Building cultures that feel lived-in requires moving beyond the 'fantasy Europe' buffet. Many isekai just paste in elves and dwarves, but the worlds I remember treat culture as an operating system. Take 'Ascendance of a Bookworm'—the protagonist's entire struggle is about navigating a rigid medieval-esque class structure and guild system, where literacy is power and paper is a luxury item. The magic isn't just spells; it's in the social rituals, the economic dependencies, and the unspoken rules she has to decode to survive.

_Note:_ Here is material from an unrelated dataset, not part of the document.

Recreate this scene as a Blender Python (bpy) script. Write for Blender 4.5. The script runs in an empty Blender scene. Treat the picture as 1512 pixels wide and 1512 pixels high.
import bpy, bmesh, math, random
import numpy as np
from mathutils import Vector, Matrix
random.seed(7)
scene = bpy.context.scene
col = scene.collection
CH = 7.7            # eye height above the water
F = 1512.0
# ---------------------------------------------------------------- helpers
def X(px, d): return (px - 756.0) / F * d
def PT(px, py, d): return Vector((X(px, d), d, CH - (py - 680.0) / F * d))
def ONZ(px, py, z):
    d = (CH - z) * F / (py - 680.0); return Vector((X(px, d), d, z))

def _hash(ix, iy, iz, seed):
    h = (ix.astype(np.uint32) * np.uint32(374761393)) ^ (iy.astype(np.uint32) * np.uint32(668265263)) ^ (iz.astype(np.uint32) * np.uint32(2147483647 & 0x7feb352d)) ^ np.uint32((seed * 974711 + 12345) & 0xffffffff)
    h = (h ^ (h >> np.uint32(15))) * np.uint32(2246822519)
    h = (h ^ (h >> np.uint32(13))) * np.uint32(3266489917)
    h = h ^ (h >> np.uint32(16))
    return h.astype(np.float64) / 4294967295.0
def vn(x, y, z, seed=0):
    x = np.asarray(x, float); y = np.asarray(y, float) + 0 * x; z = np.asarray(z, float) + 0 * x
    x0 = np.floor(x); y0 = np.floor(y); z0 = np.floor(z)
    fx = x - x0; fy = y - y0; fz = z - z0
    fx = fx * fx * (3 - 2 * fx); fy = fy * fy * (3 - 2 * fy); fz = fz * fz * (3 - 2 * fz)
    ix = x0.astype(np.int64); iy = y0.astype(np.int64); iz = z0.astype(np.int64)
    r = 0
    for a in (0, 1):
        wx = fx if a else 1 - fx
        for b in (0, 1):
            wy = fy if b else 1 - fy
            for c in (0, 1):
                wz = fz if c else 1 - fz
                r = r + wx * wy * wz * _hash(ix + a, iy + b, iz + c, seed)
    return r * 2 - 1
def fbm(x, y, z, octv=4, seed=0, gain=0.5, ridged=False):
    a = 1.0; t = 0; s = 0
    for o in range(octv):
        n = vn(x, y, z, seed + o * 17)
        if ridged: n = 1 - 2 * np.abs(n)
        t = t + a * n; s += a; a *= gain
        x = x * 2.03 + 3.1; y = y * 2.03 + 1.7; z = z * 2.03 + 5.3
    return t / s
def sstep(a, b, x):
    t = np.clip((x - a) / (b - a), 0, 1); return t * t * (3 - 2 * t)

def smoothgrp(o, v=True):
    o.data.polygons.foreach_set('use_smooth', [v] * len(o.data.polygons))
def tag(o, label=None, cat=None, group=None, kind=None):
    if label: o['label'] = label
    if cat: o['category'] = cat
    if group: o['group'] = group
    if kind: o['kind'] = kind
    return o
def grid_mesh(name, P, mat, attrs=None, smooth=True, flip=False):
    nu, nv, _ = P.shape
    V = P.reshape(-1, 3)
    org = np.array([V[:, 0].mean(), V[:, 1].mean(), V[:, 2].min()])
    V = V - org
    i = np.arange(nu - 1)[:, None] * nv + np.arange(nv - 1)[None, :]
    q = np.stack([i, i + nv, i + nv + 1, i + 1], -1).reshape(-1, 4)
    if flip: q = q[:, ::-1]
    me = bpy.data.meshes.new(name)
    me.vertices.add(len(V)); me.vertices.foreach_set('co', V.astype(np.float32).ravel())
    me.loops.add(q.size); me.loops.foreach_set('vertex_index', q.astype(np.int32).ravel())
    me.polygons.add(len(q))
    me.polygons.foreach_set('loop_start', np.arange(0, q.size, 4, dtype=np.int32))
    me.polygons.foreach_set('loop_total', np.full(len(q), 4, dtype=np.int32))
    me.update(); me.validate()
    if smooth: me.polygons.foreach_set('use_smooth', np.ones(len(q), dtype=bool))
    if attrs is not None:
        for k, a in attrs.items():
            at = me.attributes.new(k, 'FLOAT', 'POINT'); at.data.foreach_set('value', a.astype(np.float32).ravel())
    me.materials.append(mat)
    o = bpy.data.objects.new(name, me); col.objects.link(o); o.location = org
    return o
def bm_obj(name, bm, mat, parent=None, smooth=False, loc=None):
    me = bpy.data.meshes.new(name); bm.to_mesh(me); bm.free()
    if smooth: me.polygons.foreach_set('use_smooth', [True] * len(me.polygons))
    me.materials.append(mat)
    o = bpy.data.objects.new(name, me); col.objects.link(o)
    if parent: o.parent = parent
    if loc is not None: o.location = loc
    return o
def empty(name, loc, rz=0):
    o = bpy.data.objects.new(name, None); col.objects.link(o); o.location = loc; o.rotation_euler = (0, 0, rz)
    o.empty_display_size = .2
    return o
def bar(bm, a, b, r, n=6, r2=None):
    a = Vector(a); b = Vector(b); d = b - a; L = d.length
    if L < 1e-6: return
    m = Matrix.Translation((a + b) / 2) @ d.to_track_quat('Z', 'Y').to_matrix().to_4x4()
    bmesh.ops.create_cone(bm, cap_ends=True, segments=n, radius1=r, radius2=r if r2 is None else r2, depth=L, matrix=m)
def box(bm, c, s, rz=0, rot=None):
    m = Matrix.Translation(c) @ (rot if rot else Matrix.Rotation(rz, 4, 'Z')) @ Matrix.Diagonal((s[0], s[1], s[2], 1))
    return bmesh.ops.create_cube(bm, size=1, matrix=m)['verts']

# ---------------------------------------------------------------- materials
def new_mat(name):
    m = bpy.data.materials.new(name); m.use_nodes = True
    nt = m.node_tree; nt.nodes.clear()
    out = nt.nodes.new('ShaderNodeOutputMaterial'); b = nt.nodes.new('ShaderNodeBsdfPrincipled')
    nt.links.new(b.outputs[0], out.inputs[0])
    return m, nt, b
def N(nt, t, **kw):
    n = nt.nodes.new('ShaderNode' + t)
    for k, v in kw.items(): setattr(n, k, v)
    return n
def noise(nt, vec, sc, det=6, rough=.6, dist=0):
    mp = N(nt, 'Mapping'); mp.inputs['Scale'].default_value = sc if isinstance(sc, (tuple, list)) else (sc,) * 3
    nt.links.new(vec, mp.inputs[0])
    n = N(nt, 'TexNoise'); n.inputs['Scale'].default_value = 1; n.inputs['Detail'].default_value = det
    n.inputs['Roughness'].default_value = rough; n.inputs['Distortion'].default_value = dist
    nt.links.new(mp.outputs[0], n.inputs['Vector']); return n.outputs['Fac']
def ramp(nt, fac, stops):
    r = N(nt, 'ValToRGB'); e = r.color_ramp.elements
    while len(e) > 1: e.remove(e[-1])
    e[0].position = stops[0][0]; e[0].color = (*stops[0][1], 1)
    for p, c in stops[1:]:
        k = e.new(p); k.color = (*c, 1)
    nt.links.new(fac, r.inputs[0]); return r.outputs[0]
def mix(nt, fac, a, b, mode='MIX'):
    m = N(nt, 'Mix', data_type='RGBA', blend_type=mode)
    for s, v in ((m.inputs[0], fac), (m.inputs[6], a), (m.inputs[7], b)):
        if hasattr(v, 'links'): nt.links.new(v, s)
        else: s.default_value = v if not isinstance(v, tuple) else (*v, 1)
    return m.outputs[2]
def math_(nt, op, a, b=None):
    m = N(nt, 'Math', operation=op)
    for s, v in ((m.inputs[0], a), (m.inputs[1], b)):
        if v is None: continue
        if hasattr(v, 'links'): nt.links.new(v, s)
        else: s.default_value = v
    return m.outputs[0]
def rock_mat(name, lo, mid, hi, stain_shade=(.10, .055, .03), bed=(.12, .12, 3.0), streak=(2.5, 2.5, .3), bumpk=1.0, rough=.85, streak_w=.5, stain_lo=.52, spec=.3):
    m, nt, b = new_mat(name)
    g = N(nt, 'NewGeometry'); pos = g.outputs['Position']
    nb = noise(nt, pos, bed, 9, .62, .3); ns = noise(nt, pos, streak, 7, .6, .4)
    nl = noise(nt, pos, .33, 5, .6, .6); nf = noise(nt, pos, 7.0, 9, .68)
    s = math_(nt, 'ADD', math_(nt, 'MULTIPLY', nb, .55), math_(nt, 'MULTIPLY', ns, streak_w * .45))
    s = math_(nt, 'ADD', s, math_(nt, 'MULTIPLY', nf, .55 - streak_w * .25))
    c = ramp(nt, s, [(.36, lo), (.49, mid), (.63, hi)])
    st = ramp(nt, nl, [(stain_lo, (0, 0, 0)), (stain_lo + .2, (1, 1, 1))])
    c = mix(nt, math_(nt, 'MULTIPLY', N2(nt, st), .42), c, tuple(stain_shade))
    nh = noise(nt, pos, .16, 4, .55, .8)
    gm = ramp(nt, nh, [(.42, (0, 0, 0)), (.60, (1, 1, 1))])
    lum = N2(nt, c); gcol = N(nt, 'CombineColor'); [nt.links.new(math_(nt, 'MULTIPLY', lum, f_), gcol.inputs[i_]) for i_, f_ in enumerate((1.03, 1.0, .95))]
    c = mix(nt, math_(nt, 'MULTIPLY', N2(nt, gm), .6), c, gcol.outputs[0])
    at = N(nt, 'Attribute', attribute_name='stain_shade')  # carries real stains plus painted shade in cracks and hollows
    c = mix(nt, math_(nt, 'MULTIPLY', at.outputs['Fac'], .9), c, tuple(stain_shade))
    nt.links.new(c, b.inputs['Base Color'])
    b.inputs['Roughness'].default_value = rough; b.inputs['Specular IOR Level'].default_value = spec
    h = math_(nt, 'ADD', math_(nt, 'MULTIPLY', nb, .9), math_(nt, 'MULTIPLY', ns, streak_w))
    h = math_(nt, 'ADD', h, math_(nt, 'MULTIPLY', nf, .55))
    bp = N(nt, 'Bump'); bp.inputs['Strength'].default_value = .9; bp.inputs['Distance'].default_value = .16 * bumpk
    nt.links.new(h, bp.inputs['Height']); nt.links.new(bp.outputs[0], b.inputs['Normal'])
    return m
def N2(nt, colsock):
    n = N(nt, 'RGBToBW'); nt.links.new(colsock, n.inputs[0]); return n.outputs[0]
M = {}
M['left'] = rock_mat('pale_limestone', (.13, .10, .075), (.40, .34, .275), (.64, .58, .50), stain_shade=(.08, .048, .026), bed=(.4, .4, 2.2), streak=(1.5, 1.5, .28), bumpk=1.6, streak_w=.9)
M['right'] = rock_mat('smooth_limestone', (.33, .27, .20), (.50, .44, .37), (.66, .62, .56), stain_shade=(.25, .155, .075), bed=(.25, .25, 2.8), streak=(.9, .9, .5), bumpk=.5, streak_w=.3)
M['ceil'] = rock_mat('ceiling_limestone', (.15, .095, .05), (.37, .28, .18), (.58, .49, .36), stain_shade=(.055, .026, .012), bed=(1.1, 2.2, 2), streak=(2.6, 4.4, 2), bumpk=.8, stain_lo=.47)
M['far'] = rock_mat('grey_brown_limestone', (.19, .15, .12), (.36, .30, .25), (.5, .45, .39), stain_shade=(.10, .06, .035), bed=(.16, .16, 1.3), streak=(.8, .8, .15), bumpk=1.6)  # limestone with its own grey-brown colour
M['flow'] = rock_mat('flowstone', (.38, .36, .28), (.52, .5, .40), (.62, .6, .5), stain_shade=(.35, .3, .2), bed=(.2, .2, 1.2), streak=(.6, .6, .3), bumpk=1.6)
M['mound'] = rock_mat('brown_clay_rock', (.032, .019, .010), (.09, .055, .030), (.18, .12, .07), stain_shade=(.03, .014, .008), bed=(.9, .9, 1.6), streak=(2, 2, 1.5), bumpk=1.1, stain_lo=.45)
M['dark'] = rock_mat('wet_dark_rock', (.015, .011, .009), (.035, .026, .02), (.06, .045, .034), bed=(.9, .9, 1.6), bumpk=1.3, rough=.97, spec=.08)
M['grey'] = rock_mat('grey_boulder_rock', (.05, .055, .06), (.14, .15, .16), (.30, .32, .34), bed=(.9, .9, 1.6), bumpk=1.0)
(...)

It's not just about describing festivals or food, though those help. It's about showing how those things affect daily logic. In a well-built world, the culture dictates the conflicts. If there's a strict mana hierarchy, how does that shape law, romance, or commerce? Authors who succeed think about infrastructure: how do messages travel, how is justice administered, what do people genuinely believe about the gods? The culture should present obstacles and opportunities that feel organic, not just convenient for the plot.
Honestly, I get bored when the 'culture' is just a thin justification for the hero to show off modern ideas. The immersion breaks when everyone instantly accepts his democracy lecture. Real immersion comes when the culture pushes back, when the protagonist has to adapt, compromise, and sometimes fail because the world's logic is different and deeply rooted.